Given instruction:
Starting at the top of the listing, extract every line up to and including the one with "return Vector(((x - CX)". Pictures stay out of the copy.

Information provided:
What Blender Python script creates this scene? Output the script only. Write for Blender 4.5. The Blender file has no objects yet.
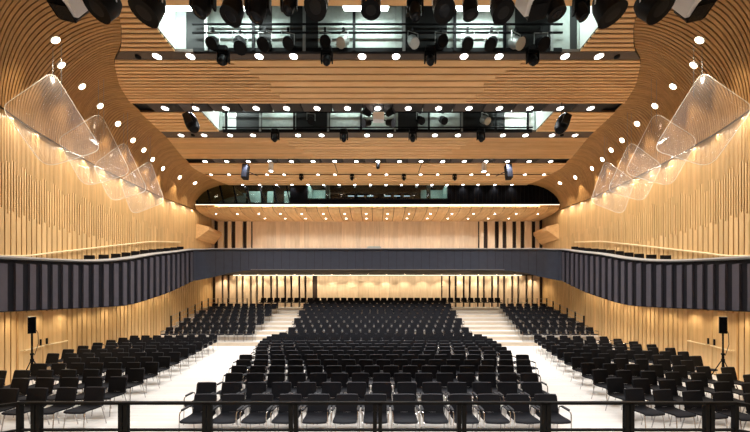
import bpy, math, random
from mathutils import Vector, Matrix
random.seed(7)
SC = bpy.context.scene
COL = SC.collection
F = 307.0; CX = 377.5; HY = 299.0; EYE = 2.78

def P(x, y, d):
    """a point at distance d that the photo shows at column x, row y"""
    return Vector(((x - CX) * d / F, d, EYE + (HY - y) * d / F))

ORD = ['zeroth', 'first', 'second', 'third', 'fourth', 'fifth', 'sixth', 'seventh', 'eighth', 'ninth', 'tenth', 'eleventh',
       'twelfth', 'thirteenth', 'fourteenth', 'fifteenth', 'sixteenth', 'seventeenth', 'eighteenth', 'nineteenth', 'twentieth',
       'twenty-first', 'twenty-second', 'twenty-third', 'twenty-fourth', 'twenty-fifth', 'twenty-sixth', 'twenty-seventh',
       'twenty-eighth', 'twenty-ninth', 'thirtieth', 'thirty-first', 'thirty-second', 'thirty-third', 'thirty-fourth',
       'thirty-fifth', 'thirty-sixth', 'thirty-seventh', 'thirty-eighth', 'thirty-ninth', 'fortieth']

# ------------------------------------------------------------------ materials
def mat(name, color, rough=0.5, metal=0.0, spec=0.5, noise=0.0, nscale=20.0):
    m = bpy.data.materials.new(name); m.use_nodes = True
    nt = m.node_tree; b = nt.nodes['Principled BSDF']
    b.inputs['Roughness'].default_value = rough
    b.inputs['Metallic'].default_value = metal
    b.inputs['Specular IOR Level'].default_value = spec
    if noise > 0:
        tc = nt.nodes.new('ShaderNodeTexCoord')
        n = nt.nodes.new('ShaderNodeTexNoise'); n.inputs['Scale'].default_value = nscale; n.inputs['Detail'].default_value = 4
        r = nt.nodes.new('ShaderNodeValToRGB')
        r.color_ramp.elements[0].position = 0.3; r.color_ramp.elements[1].position = 0.7
        r.color_ramp.elements[0].color = tuple(max(0, c * (1 - noise)) for c in color) + (1,)
        r.color_ramp.elements[1].color = tuple(min(1, c * (1 + noise)) for c in color) + (1,)
        nt.links.new(tc.outputs['Object'], n.inputs['Vector'])
        nt.links.new(n.outputs['Fac'], r.inputs['Fac'])
        nt.links.new(r.outputs['Color'], b.inputs['Base Color'])
    else:
        b.inputs['Base Color'].default_value = tuple(color) + (1,)
    return m

def wood(name, dark, light, axis='Z', rough=0.45, vary=0.25, sat=1.0, scale=6.0, spec=0.35):
    """boards: stretched grain plus a tone of its own for every board"""
    m = bpy.data.materials.new(name); m.use_nodes = True
    nt = m.node_tree; b = nt.nodes['Principled BSDF']; L = nt.links.new
    tc = nt.nodes.new('ShaderNodeTexCoord'); geo = nt.nodes.new('ShaderNodeNewGeometry')
    mp = nt.nodes.new('ShaderNodeMapping')
    s = {'X': (0.12, 1, 1), 'Y': (1, 0.12, 1), 'Z': (1, 1, 0.12)}[axis]
    mp.inputs['Scale'].default_value = s
    off = nt.nodes.new('ShaderNodeVectorMath'); off.operation = 'ADD'
    sc = nt.nodes.new('ShaderNodeVectorMath'); sc.operation = 'SCALE'; sc.inputs[0].default_value = (31.0, 17.0, 53.0)
    L(geo.outputs['Random Per Island'], sc.inputs['Scale'])
    L(tc.outputs['Object'], off.inputs[0]); L(sc.outputs['Vector'], off.inputs[1])
    L(off.outputs['Vector'], mp.inputs['Vector'])
    n = nt.nodes.new('ShaderNodeTexNoise'); n.inputs['Scale'].default_value = scale; n.inputs['Detail'].default_value = 7
    n.inputs['Roughness'].default_value = 0.6; n.inputs['Distortion'].default_value = 0.4
    L(mp.outputs['Vector'], n.inputs['Vector'])
    r = nt.nodes.new('ShaderNodeValToRGB')
    r.color_ramp.elements[0].position = 0.28; r.color_ramp.elements[1].position = 0.72
    r.color_ramp.elements[0].color = tuple(dark) + (1,); r.color_ramp.elements[1].color = tuple(light) + (1,)
    L(n.outputs['Fac'], r.inputs['Fac'])
    hsv = nt.nodes.new('ShaderNodeHueSaturation'); hsv.inputs['Saturation'].default_value = sat
    mr = nt.nodes.new('ShaderNodeMapRange')
    mr.inputs['To Min'].default_value = 1 - vary; mr.inputs['To Max'].default_value = 1 + vary * 0.7
    L(geo.outputs['Random Per Island'], mr.inputs['Value'])
    L(mr.outputs['Result'], hsv.inputs['Value']); L(r.outputs['Color'], hsv.inputs['Color'])
    L(hsv.outputs['Color'], b.inputs['Base Color'])
    b.inputs['Roughness'].default_value = rough; b.inputs['Specular IOR Level'].default_value = spec
    return m

def emit(name, color, strength, sample=False):
    m = bpy.data.materials.new(name); m.use_nodes = True
    nt = m.node_tree; nt.nodes.clear()
    o = nt.nodes.new('ShaderNodeOutputMaterial'); e = nt.nodes.new('ShaderNodeEmission')
    e.inputs['Color'].default_value = tuple(color) + (1,); e.inputs['Strength'].default_value = strength
    nt.links.new(e.outputs['Emission'], o.inputs['Surface'])
    if not sample: m.cycles.emission_sampling = 'NONE'
    return m

def sheet_glass(name, tint, haze, gloss, hazecol=(1, 1, 1)):
    m = bpy.data.materials.new(name); m.use_nodes = True
    nt = m.node_tree; nt.nodes.clear(); L = nt.links.new
    o = nt.nodes.new('ShaderNodeOutputMaterial')
    t = nt.nodes.new('ShaderNodeBsdfTransparent'); t.inputs['Color'].default_value = tuple(tint) + (1,)
    g = nt.nodes.new('ShaderNodeBsdfGlossy'); g.inputs['Roughness'].default_value = 0.08
    d = nt.nodes.new('ShaderNodeBsdfDiffuse'); d.inputs['Color'].default_value = tuple(hazecol) + (1,)
    tl = nt.nodes.new('ShaderNodeBsdfTranslucent'); tl.inputs['Color'].default_value = tuple(hazecol) + (1,)
    h = nt.nodes.new('ShaderNodeMixShader'); h.inputs[0].default_value = 0.5; L(d.outputs[0], h.inputs[1]); L(tl.outputs[0], h.inputs[2])
    m1 = nt.nodes.new('ShaderNodeMixShader'); m1.inputs[0].default_value = haze
    L(t.outputs[0], m1.inputs[1]); L(h.outputs[0], m1.inputs[2])
    fr = nt.nodes.new('ShaderNodeLayerWeight'); fr.inputs['Blend'].default_value = 0.25
    pw = nt.nodes.new('ShaderNodeMath'); pw.operation = 'POWER'; pw.inputs[1].default_value = 2.0
    L(fr.outputs['Facing'], pw.inputs[0])
    mu = nt.nodes.new('ShaderNodeMath'); mu.operation = 'MULTIPLY_ADD'; mu.inputs[1].default_value = gloss; mu.inputs[2].default_value = 0.04
    L(pw.outputs[0], mu.inputs[0])
    m2 = nt.nodes.new('ShaderNodeMixShader'); L(mu.outputs[0], m2.inputs[0])
    L(m1.outputs[0], m2.inputs[1]); L(g.outputs[0], m2.inputs[2])
    L(m2.outputs[0], o.inputs['Surface'])
    return m

M = {}
M['wall'] = wood('oak_wall_boards', (0.60, 0.37, 0.155), (0.76, 0.51, 0.24), 'Z', vary=0.12)
M['back'] = wood('oak_rear_panels', (0.68, 0.50, 0.32), (0.84, 0.67, 0.48), 'Z', vary=0.10)
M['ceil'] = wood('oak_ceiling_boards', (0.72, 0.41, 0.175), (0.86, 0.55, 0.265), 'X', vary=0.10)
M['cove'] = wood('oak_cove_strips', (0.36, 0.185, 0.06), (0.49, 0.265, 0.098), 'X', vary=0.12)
M['soffit'] = wood('oak_booth_soffit', (0.56, 0.32, 0.13), (0.76, 0.48, 0.22), 'Y', vary=0.14)
M['floor'] = wood('pale_floor_boards', (0.60, 0.565, 0.515), (0.70, 0.67, 0.62), 'X', rough=0.3, vary=0.06, spec=0.4)
M['riser'] = wood('pale_step_risers', (0.54, 0.45, 0.34), (0.68, 0.59, 0.47), 'X', vary=0.1, scale=14)
M['gapwood'] = mat('dark_board_joint', (0.035, 0.016, 0.006), 0.8, noise=0.2)
M['slot'] = mat('dark_brown_slot', (0.035, 0.018, 0.010), 0.7, noise=0.2)
M['bronze'] = mat('bronze_brown_panel', (0.075, 0.05, 0.036), 0.5, noise=0.08)
M['black'] = mat('black_metal', (0.006, 0.006, 0.007), 0.5, spec=0.08, noise=0.1)
M['boxdark'] = mat('dark_acoustic_box', (0.016, 0.013, 0.012), 0.8, noise=0.2)
M['boxmid'] = mat('grey_acoustic_box', (0.07, 0.055, 0.048), 0.8, noise=0.1)
M['fabric'] = mat('black_chair_fabric', (0.0052, 0.0054, 0.0076), 0.75, spec=0.2, noise=0.25, nscale=60)
M['edge_highlight'] = mat('chair_top_highlight', (0.045, 0.045, 0.05), 0.6, spec=0.3)  # lighter grey paints the overhead light caught on chair back tops
M['pad'] = mat('black_arm_pad', (0.014, 0.014, 0.016), 0.5, spec=0.3)
M['chrome'] = mat('chrome_tube', (0.50, 0.49, 0.48), 0.25, 1.0)
M['rail'] = mat('black_rail_steel', (0.003, 0.003, 0.003), 0.5, 0.0, 0.1)
M['slate'] = mat('slate_blue_parapet', (0.038, 0.043, 0.060), 0.6, spec=0.25, noise=0.06, nscale=3)
M['fin'] = mat('charcoal_fin', (0.064, 0.058, 0.070), 0.6, spec=0.25, noise=0.06, nscale=6)
M['finback'] = mat('black_parapet_core', (0.005, 0.0045, 0.007), 0.7, spec=0.15)
M['cap'] = mat('pale_grey_handrail', (0.19, 0.185, 0.18), 0.4)
M['brass'] = mat('brass_bar', (0.92, 0.76, 0.46), 0.3, 0.35)
M['steel'] = mat('brushed_steel_rail', (0.45, 0.40, 0.33), 0.35, 0.9)
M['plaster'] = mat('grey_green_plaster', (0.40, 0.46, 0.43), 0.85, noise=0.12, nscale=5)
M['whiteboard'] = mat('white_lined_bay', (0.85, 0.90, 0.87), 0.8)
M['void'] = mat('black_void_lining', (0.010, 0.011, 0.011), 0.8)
M['greymetal'] = mat('galvanised_post', (0.38, 0.40, 0.39), 0.4, 0.6)
M['whitemetal'] = mat('white_fixture_body', (0.75, 0.75, 0.76), 0.4)
M['lens'] = mat('dark_lens', (0.006, 0.007, 0.010), 0.25, spec=0.15)
M['grille'] = mat('dark_speaker_grille', (0.010, 0.0095, 0.0095), 0.6, spec=0.2, noise=0.5, nscale=120)
M['bluegrey'] = mat('blue_grey_box', (0.028, 0.034, 0.055), 0.5)
M['rim'] = mat('white_light_trim', (0.75, 0.72, 0.68), 0.5)
M['down'] = emit('downlight_lamp', (1.0, 0.98, 0.96), 14)
M['downwarm'] = emit('warm_downlight_lamp', (1.0, 0.84, 0.60), 14)
M['tube'] = emit('cool_work_light_tube', (0.90, 1.0, 0.95), 16)
M['led'] = emit('warm_led_strip', (1.0, 0.86, 0.62), 2.2)
M['screen'] = emit('lit_screen', (0.75, 0.9, 1.0), 2.0)
M['glass'] = sheet_glass('acrylic_sheet', (0.97, 0.96, 0.95), 0.085, 0.25)
M['edge'] = mat('acrylic_edge_light', (0.95, 0.90, 0.78), 0.3)  # pale colour stands in for light picked up by the sheet edges
M['boothglass'] = sheet_glass('tinted_booth_glass', (0.62, 0.70, 0.68), 0.0, 0.4)
M['mesh'] = mat('black_speaker_mesh', (0.004, 0.004, 0.005), 0.95, spec=0.03, noise=0.3, nscale=80)
M['teal'] = mat('pale_teal_booth_wall', (0.42, 0.50, 0.47), 0.8, noise=0.05)
M['cable'] = mat('black_cable', (0.01, 0.01, 0.01), 0.6)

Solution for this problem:
What Blender Python script creates this scene? Output the script only. Write for Blender 4.5. The Blender file has no objects yet.
import bpy, math, random
from mathutils import Vector, Matrix
random.seed(7)
SC = bpy.context.scene
COL = SC.collection
F = 307.0; CX = 377.5; HY = 299.0; EYE = 2.78

def P(x, y, d):
    """a point at distance d that the photo shows at column x, row y"""
    return Vector(((x - CX) * d / F, d, EYE + (HY - y) * d / F))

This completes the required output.